Before B1 reads this (he never does *forever alone*), I need to disclaim here first, to say I am still reasonably satisfied with my choice *haha*, even though that PS3 must be destroyed, and I wish I can stop being his knave. This morning he complained he didn't have enough shirts, I found myself buying him some at lunchtime. Shit, is it muscle memory? Or innate asian female subservience?
Anyway, last weekend, the tiny island was rocked by a new sensational story. A single 24 year old went online looking for love and found a 37 year old uncle who is married with two children and lied to her that he was only 27 years old. Looking at the photos in the newspapers, I questioned the illusion of love. If that man is 37 years old, then I am only 16 years old. B1 commented drily, that it was because the poor lady looked mature (she did, when Mutter showed me the photo, I said poor auntie, then Mutter said "she's younger than you"), so she thought nothing of it that the guy was old looking (he was bald).
But anyway she loved him enough to support him financially as he was unemployed and rented a room for them to live in. It was in this room that he tortured and murdered her over last Saturday, slashing her many times and apparently gouging out her eyeballs with his bare hands (the police are yet to find a device) before flinging those as well as 40 other personal belongings (I saw the photos of the eyeballs and the hair *ew*) out the window of their apartment room. That wanker. Can you imagine walking downstairs and having something like that hit you?

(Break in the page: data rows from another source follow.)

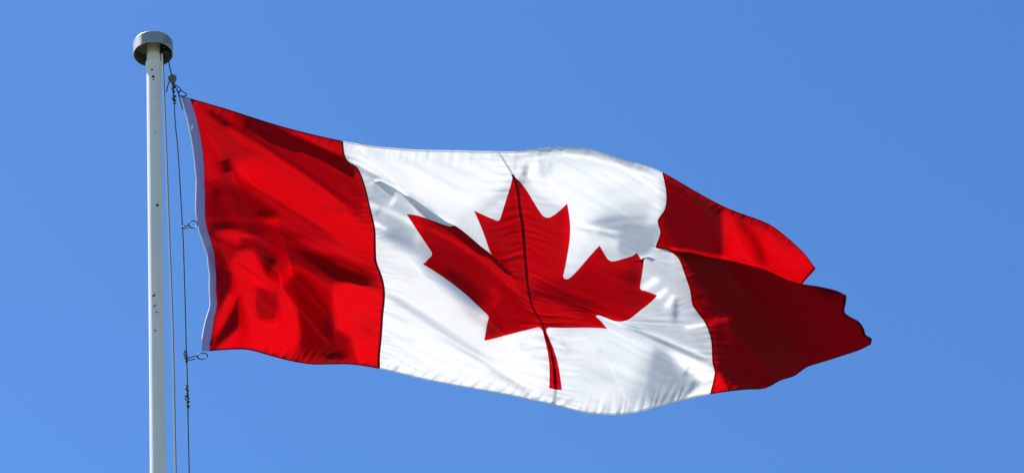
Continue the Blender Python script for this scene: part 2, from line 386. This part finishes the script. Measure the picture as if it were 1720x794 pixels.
for pts, wd, dl in SHADE_STROKES:
    d, t = line_dist(pts); taper = np.clip(np.minimum(t, 1 - t) * 5 + .25, 0, 1)
    lit += dl * np.exp(-0.5 * (d / wd) ** 2) * taper
OUT = [(ctl_x, ctl_y) for ctl_x, ctl_y in [(305,160),(382,183),(529,226),(658,248),(837,253),(940,246),(1046,267),(1114,289),(1260,363),(1370,450),(1348,478),(1422,497),(1464,572),(1333,631),(1194,661),(1030,695),(930,678),(783,649),(636,618),(529,611),(411,586),(339,588),(354,490),(331,368),(326,255)]]
inside = blur(poly_mask(OUT).astype(float), 6)
gdl = (lit - base_lit) * inside
kx = np.fft.fftfreq(GX, ST * MPX) * 2 * np.pi; ky = -np.fft.fftfreq(GY, ST * MPX) * 2 * np.pi
KX, KY = np.meshgrid(kx, ky); K2 = KX ** 2 + KY ** 2
def bil(G, px, py):
    x = np.clip((px - gx[0]) / ST, 0, GX - 1.001); y = np.clip((py - gy[0]) / ST, 0, GY - 1.001)
    i = x.astype(int); j = y.astype(int); a = x - i; b = y - j
    return (G[j, i] * (1 - a) + G[j, i + 1] * a) * (1 - b) + (G[j + 1, i] * (1 - a) + G[j + 1, i + 1] * a) * b

# --- fine pucker of the nylon
NU, NV = 960, 480
rng = np.random.default_rng(7)
def field(seed, lu, lv_, ang=0.0, p=2.0):
    """smooth random field on the cloth; lu, lv_ feature lengths (hoist units) along and across angle"""
    r = np.random.default_rng(seed).standard_normal((NV + 1, NU + 1))
    fu = np.fft.fftfreq(NU + 1, 2.0 / NU); fv = np.fft.fftfreq(NV + 1, 1.0 / NV)
    FU, FV = np.meshgrid(fu, fv); ca, sa = math.cos(ang), math.sin(ang)
    a = (FU * ca + FV * sa) * lu; b = (-FU * sa + FV * ca) * lv_
    f = np.fft.ifft2(np.fft.fft2(r) / (1 + (a * a + b * b) ** p)).real
    return f / f.std()
Ug, Vg = np.meshgrid(np.linspace(0, 2, NU + 1), np.linspace(0, 1, NV + 1))
def pucker(U, V, s1, s2, s3, s4):
    cs = np.exp(-((U - 1) / .10) ** 2)                           # gathers on the centre seam
    hb = np.exp(-((1 - V) / .045) ** 2) + .6 * np.exp(-(V / .04) ** 2)  # gathers on the hems
    ss = np.exp(-((U - .5) / .05) ** 2) + np.exp(-((U - 1.5) / .05) ** 2)
    return 0.0014 * s1 + 0.0006 * s2 + 0.0015 * cs * s3 + 0.0026 * hb * s4 + 0.0010 * ss * s3 - 0.0006 * np.minimum(np.abs(P5), 1.5)
P1 = field(1, .9, .09, 0.55, 2.0); P2 = field(2, .25, .035, 0.5, 2.0)
P5 = field(5, .20, .05, 0.5, 2.2)
P3 = field(3, .16, .022, 0.12, 2.2); P4 = field(4, .022, .12, 0.35, 2.2)

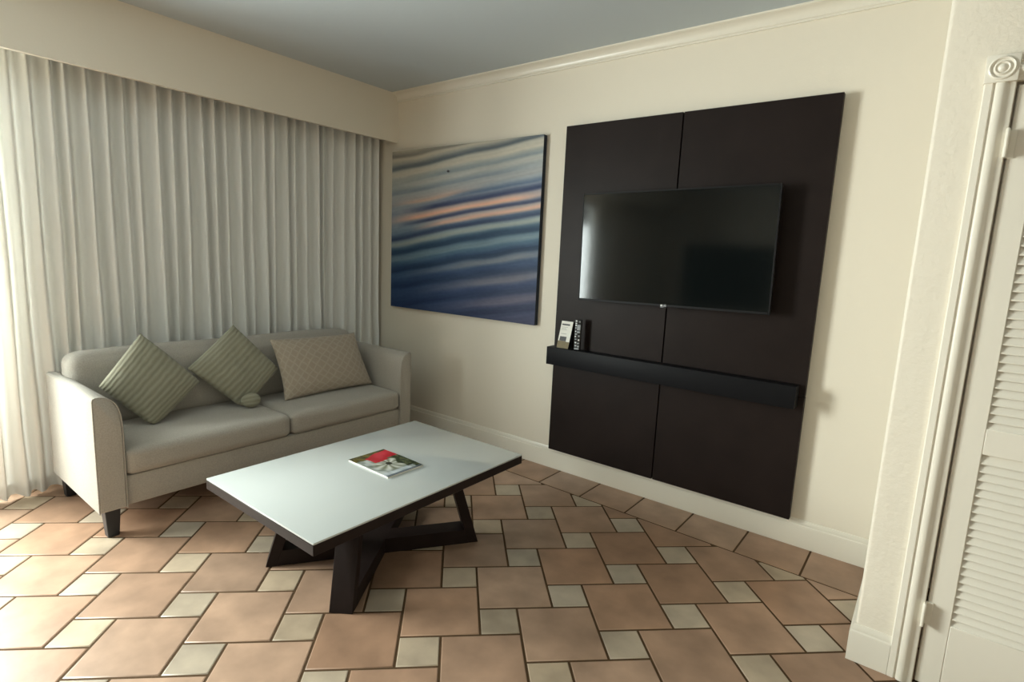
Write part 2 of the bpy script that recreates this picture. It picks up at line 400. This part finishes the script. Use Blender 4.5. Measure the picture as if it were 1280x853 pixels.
for zc in (1.917, .289):
    bm = bmesh.new()
    M4 = Matrix.Translation((DX0-.002, PY-.027, zc-.043))
    lathe(bm, [(.0001, 0), (.0055, 0), (.0055, .028), (.005, .0285), (.0055, .029), (.0055, .057), (.005, .0575), (.0055, .058), (.0055, .086), (.003, .089), (.0002, .0895)], M4, 12)
    box(bm, DX0+.002, DX0+.022, PY-.0015, PY+.004, zc-.043, zc+.043, .0008, 1)
    box(bm, DX0-.004, DX0+.003, PY-.027, PY+.003, zc-.043, zc+.043, .0008, 1)
    link('hinge', bm, M['trim'], door)

# ------------------------------------------------------------------ curtain
def curtain():
    rnd = random.Random(3)
    ya, yb = -2.80, -.045
    # fold ridges measured along the rail
    n = 32; ridges = [yb - .005 - (yb-ya)*k/n for k in range(n+1)]
    ridges = [r + rnd.uniform(-.016, .016) for r in ridges]
    amp = [rnd.uniform(.75, 1.2) for _ in ridges]; drift = [rnd.uniform(-.020, .020) for _ in ridges]
    sharp = [rnd.uniform(.32, .5) for _ in ridges]
    bm = bmesh.new(); zs = [0.018, .03, .06, .095, .0985, .102, .15, .22, .3, .45, .6, .75, .9, 1.05, 1.2, 1.35, 1.5, 1.65, 1.8, 1.95, 2.1, 2.2, 2.3, 2.40, 2.5, 2.6]
    per = 18; cols = []
    for iz, z in enumerate(zs):
        t = 1 - z/2.6; row = []
        for k in range(n):
            rA = ridges[k] + drift[k]*t*(1+.5*math.sin(2.1*z+k)); rB = ridges[k+1] + drift[k+1]*t*(1+.5*math.sin(2.1*z+k+1))
            for s in range(per):
                f = s/per
                # pinched pleats at the top open to soft rolls; asymmetrical fold
                w = f**(1.1 if sharp[k] > .41 else .92)
                prof = .5+.5*math.cos(2*math.pi*w)
                prof = prof**1.5
                A = amp[k]*(1-f) + amp[k+1]*f
                depth = (.066 - .006*t)*A
                x = -.025 + depth*prof + .006*math.sin(5*z+.7*k)*t
                y = rA + (rB-rA)*f + .006*t*math.sin(3.3*z + k*1.9)
                zz = z + (.010*(1-prof) if iz == 0 else 0)
                row.append(bm.verts.new((x, y, zz)))
        cols.append(row)
    for i in range(len(zs)-1):
        for k in range(len(cols[0])-1): bm.faces.new((cols[i][k], cols[i+1][k], cols[i+1][k+1], cols[i][k+1]))
    c = tag(link('curtain', bm, M['curtain'], angle=180), 'long pale sheer curtain in close vertical pleats behind the sofa', 'curtain')
    # stitched hem: a second layer of cloth along the bottom
    bm = bmesh.new(); rows = []
    me = c.data; N = len(cols[0])
    for i in range(0, 4):
        rows.append([bm.verts.new(me.vertices[i*N+k].co + Vector((-.003, 0, 0))) for k in range(N)])
    for i in range(3):
        for k in range(N-1): bm.faces.new((rows[i][k], rows[i+1][k], rows[i+1][k+1], rows[i][k+1]))
    link('hem', bm, M['curtain'], c, angle=180)
    # rail the pleats hang from
    bm = bmesh.new(); box(bm, -.03, .01, ya-.6, yb+.02, 2.592, 2.62, .004)
    r = link('curtain_rail', bm, M['alu']); tag(r, 'white curtain track hidden inside the valance', 'curtain rail')
    r.parent = c; del r['label']; del r['category']
curtain()

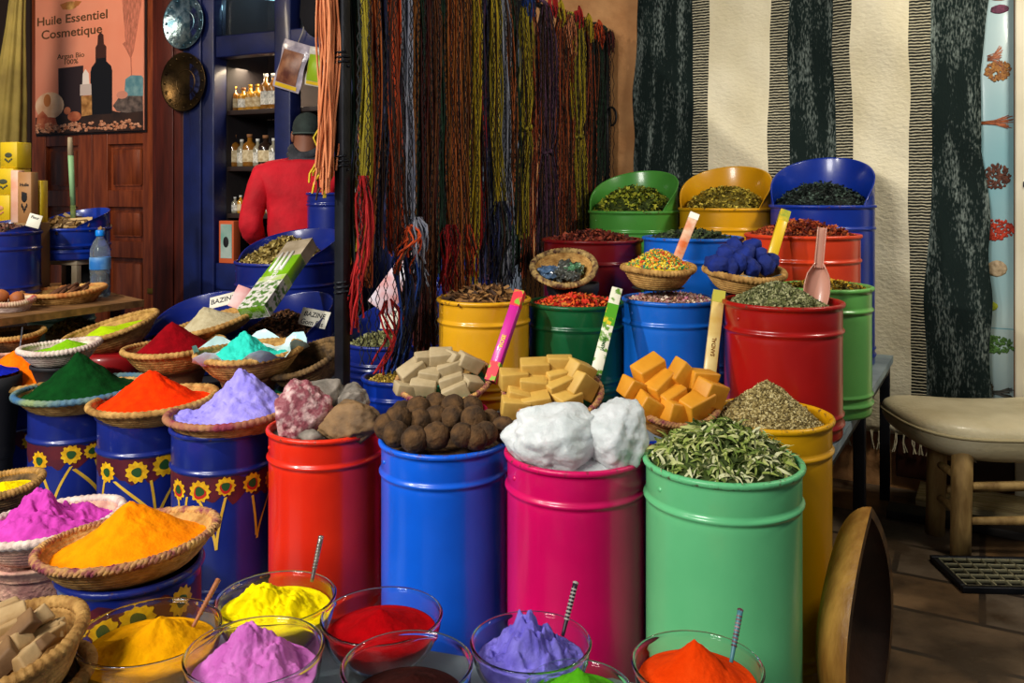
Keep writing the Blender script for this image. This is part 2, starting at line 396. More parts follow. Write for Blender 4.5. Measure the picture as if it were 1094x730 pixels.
s235, s299, s316, s344 = [on_s(p, S_WALL) for p in (236, 299, 316, 346)]
ztr0, ztr1 = 2.16, 2.29
fm = MB().bbox(s203+.003, s235, S_WALL-.06, S_WALL+.05, 0, 3, .008).bbox(s203+.07, s235-.09, S_WALL-.075, S_WALL-.06, 0, 3, .004)
fm.bbox(s299, s316, S_WALL-.05, S_WALL+.05, .78, 3, .008).bbox(s235, sR, S_WALL-.045, S_WALL+.05, ztr0, ztr1, .008)
fm.bbox(s235, s299, S_WALL-.045, S_WALL+.05, .76, .92, .008).bbox(s344+.1, sR, S_WALL-.05, S_WALL+.05, 0, 3, .008).bbox(s235, s344+.1, S_WALL-.045, S_WALL+.05, 0, .76, .008)
struct('window_1', fm, bluep, RL)
struct('window_2', MB().box(s235, s299, S_WALL+.01, S_WALL+.016, ztr1, 3), mat('pane_glass', (.9, .97, 1), .05, trans=1, ior=1.45), RL)
struct('wall_shop_inside', MB().box(s235-.05, sR, S_WALL+.42, S_WALL+.45, 0, 3).box(s235-.05, s235, S_WALL+.05, S_WALL+.42, 0, 3).box(sR-.03, sR, S_WALL+.05, S_WALL+.42, 0, 3), mat('inside_wall', '#2c2426', .8, 0, '#15131a', 2), RL)
# tube lamp inside the shop, and an added warm fill that brightens the shelves
tl = thing('tube_lamp', 'bright blue white tube lamp high behind the shop window', 'lamp', (0, 0, 0), RL)
sa, sb = s235+.06, on_s(312, S_WALL+.3)
MB().tube([(sa, S_WALL+.33, 2.60), (sb, S_WALL+.33, 2.56)], .018, 10).build('tube', emit('lamp_glow', (.45, .8, 1), 9), tl)
MB().bbox(sa-.02, sb+.02, S_WALL+.345, S_WALL+.41, 2.61, 2.65, .004).build('fitting', mat('white_metal', '#c9d0d6', .4), tl)
L = fr(SHOP, s299-.25, S_WALL+.18, 2.12)
ll = bpy.data.lights.new('shelf_fill', 'AREA'); ll.energy = 8; ll.size = .5; ll.size_y = .1; ll.shape = 'RECTANGLE'; ll.color = (1, .78, .5)
lo = bpy.data.objects.new('shelf_fill', ll); C.objects.link(lo); lo.location = L; lo.rotation_euler = (0, 0, SHOP)

# shelves in the shop front with bottles
shelfwood = mat('shelf_dark', '#2a1c18', .6)
rows = [(118, 1.82), (178, 1.49), (228, 1.21)]
srow = []
for k, (py, z) in enumerate(rows):
    P = fr(SHOP, (s235+s299)/2, S_WALL+.15); z = zz(py, P.y)
    MB_ = MB().bbox(s235, s344+.05, S_WALL+.052, S_WALL+.40, z-.03, z, .004)
    o = MB_.build('shelf', shelfwood, None, None, RL)
    tag(o, ['top dark shelf of bottles behind the blue window', 'middle dark shelf of corked bottles behind the blue window', 'lowest dark shelf of small bottles behind the blue window'][k], 'shelf', 'shelves in the shop window'); srow.append(z)
amber = mat('amber_glass', '#8a5a1e', .12, 0, coat=.5); honey = mat('honey_glass', '#b9852c', .12, coat=.5); clearb = mat('pale_glass', '#8f8a78', .15, coat=.5); dkb = mat('dark_bottle', '#2a1d16', .15, coat=.5)
labm = mat('paper_label', '#d8c8a2', .8, 0, '#a88f66', 40); labw = mat('white_label', '#e6e2d6', .8, 0, '#9a9a92', 60); cork = mat('cork', '#8a5d3a', .8); capw = mat('white_cap', '#d8d8d2', .4); goldcap = mat('gold_cap', '#b98e2e', .3, .6)
def bottle(R, H, m, lm, cm, name='bottle'):
    t = thing(name, 'bottle', 'bottle')
    MB().lathe([(0, 0), (R*.9, 0), (R, .006), (R, H*.62), (R*.85, H*.70), (R*.36, H*.78), (R*.34, H*.92), (0, H*.92)], 18).build('glass_body', m, t)
    MB().lathe([(R*1.015, H*.14), (R*1.02, H*.15), (R*1.02, H*.5), (R*1.015, H*.51)], 18).build('paper_label', lm, t)
    MB().lathe([(0, H*.90), (R*.40, H*.90), (R*.42, H), (0, H)], 14).build('cap', cm, t)
    return t
sq = thing('bottle', 'square bottle', 'bottle')
protos = [bottle(.034, .17, dkb, labm, cork), bottle(.03, .155, amber, labm, goldcap), bottle(.034, .145, honey, labw, cork), bottle(.03, .16, honey, labm, goldcap), bottle(.032, .22, amber, labw, capw)]
bpy.data.objects.remove(sq)
big = [bottle(.046, .19, dkb, labm, cork), bottle(.044, .20, amber, labm, cork), bottle(.03, .17, clearb, labw, capw)]
small = [bottle(.022, .10, clearb, labw, capw), bottle(.022, .11, honey, labm, capw)]
used = set()
def put(pr, s, z, y, label, grp, rz=0):
    o = pr if pr.name not in used else copy_tree(pr); used.add(pr.name)
    o.location = fr(SHOP, s, y, z); o.rotation_euler = (0, 0, SHOP+rz); o['label'] = label; o['group'] = grp
    return o
ords = ['first', 'second', 'third', 'fourth', 'fifth', 'sixth', 'seventh', 'eighth', 'ninth', 'tenth', 'eleventh', 'twelfth', 'thirteenth']
r1 = [(0, 243), (1, 251), (2, 260), (3, 267.5), (3, 275), (4, 284), (4, 292)]
c1 = ['dark', 'amber', 'golden', 'yellowish', 'yellowish', 'tall labelled', 'tall labelled']
for k, (pi, px) in enumerate(r1):
    put(protos[pi], on_s(px, S_WALL+.13), srow[0], S_WALL+.13, '%s bottle, %s from the left on the top window shelf' % (c1[k], ords[k]), 'bottles on the top window shelf')
r2 = [(0, 240.5), (1, 250), (2, 258.5), (1, 267), (2, 275.5), (0, 284), (2, 292.5)]
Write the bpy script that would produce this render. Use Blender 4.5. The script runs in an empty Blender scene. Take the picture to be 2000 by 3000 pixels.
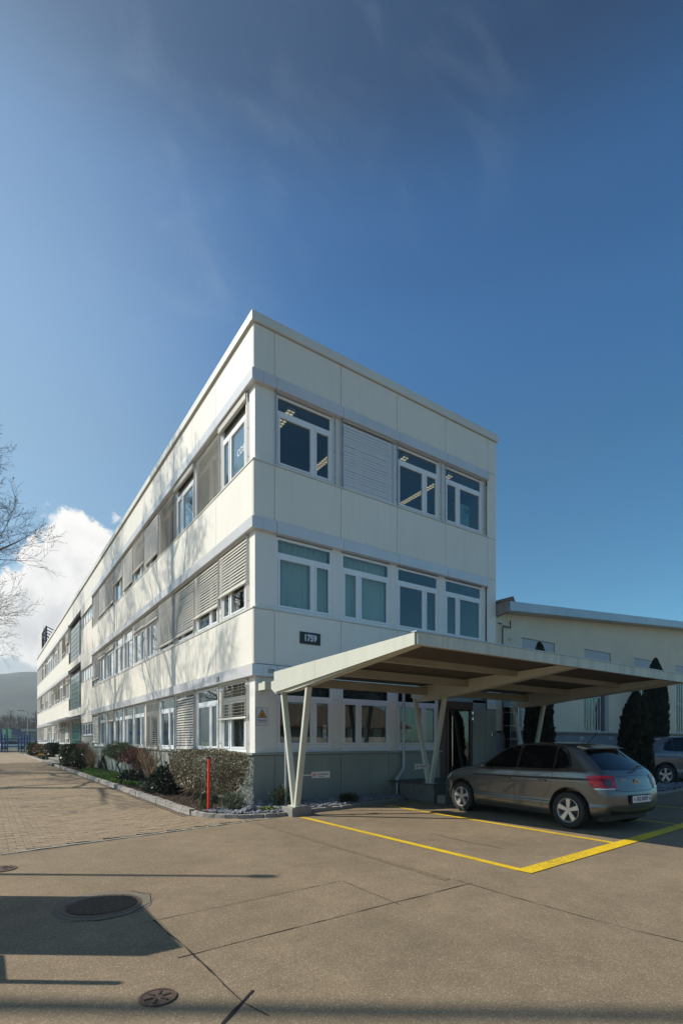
import bpy, bmesh, math, random
from mathutils import Vector, Matrix, noise
from mathutils.bvhtree import BVHTree
R = math.radians
rnd = random.Random(7)
SC = bpy.context.scene
COL = SC.collection

# ------------------------------------------------------------------ camera, sky, sun, exposure
# World axes: +X runs along the short (shaded) facade, +Y along the long (sunlit) facade.
cam_d = bpy.data.cameras.new('camera')
cam = bpy.data.objects.new('camera', cam_d); COL.objects.link(cam)
cam.location = (-4.867, -10.49, 1.48)
cam.rotation_euler = (R(90), 0, -math.atan2(.5672, .8237))
cam_d.sensor_fit = 'HORIZONTAL'; cam_d.sensor_width = 36.0
cam_d.lens = 1515 / 2000 * 36.0
cam_d.shift_y = 671.5 / 2000
cam_d.clip_start = 0.1; cam_d.clip_end = 6000
SC.camera = cam

SUN_DIR = Vector((-1.05, .77, 1.0)).normalized()          # towards the sun
SUN_EL = math.asin(SUN_DIR.z); SUN_AZ = math.atan2(SUN_DIR.x, SUN_DIR.y)
sd = bpy.data.lights.new('sun', 'SUN'); sd.energy = 3.55; sd.angle = R(.53); sd.color = (1.0, .94, .83)
so = bpy.data.objects.new('sun', sd); COL.objects.link(so)
so.rotation_euler = SUN_DIR.to_track_quat('Z', 'Y').to_euler()
SC.view_settings.view_transform = 'Standard'
try: SC.view_settings.look = 'None'
except Exception: pass
SC.view_settings.exposure = 0.60
SC.view_settings.gamma = 1.0
SC.view_settings.use_curve_mapping = False

def pdir(px, py):
    dx = (px - 1000) / 1515; dz = (2171.5 - py) / 1515
    return Vector((dx*.8236 + .5672, dx*-.567 + .8237, dz)).normalized()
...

I hope she was dead before he did this, because if not, it would have been an extremely painful way to die. I don't know what is his problem, when she was so nice to him but I suspect that he did those heinous acts, because he wants to get off with a lesser charge of manslaughter or culpable homicide (of grave and sudden provocation or abnormality of mind).
That said, I feel very bad for her. She was only looking for love in the wrong places. I am not a fan of finding love online. (Even caution needs to be exercised when making online friends and only after you make lots of checks- don't ask me how I do it. Being a paranoid person, I am closely re-examining my online footprint again), as everyone already lies in real life and the Internet just makes it even easier to stretch the truth further.
First of all, are you sure he/she isn't married or attached? Second, people won't post their actual to-date photo where they have gone to seed. They would post the most flattering photos of themselves, or even post inappropriate photos, to get attention from the opposite gender (you'd be careful when handling people of the latter type). So what you see is not what you get. Next, how are you going to be sure he/she is not lying to you? He could tell you he is a financially stable, mature guy of around your age (after he has already worked out what is your age) when he is just an unemployed dude living with his parents. Hey look, he really is living in that lovely Tudor, just that it's not his, it's his parents' and it's leaking in many parts.
Whatever it is, if you feel a spark talking with the person online, be brave and go ahead, but also be cautious and guard your heart and yourself carefully before doing so. Make sure you do all the necessary checks (trust me Facebook cannot be trusted as a source. Fake profiles are so easy to make), and be analytical and cynical when you meet the person for the first time and not have your judgement clouded by how exciting the person is or how he/she makes you feel.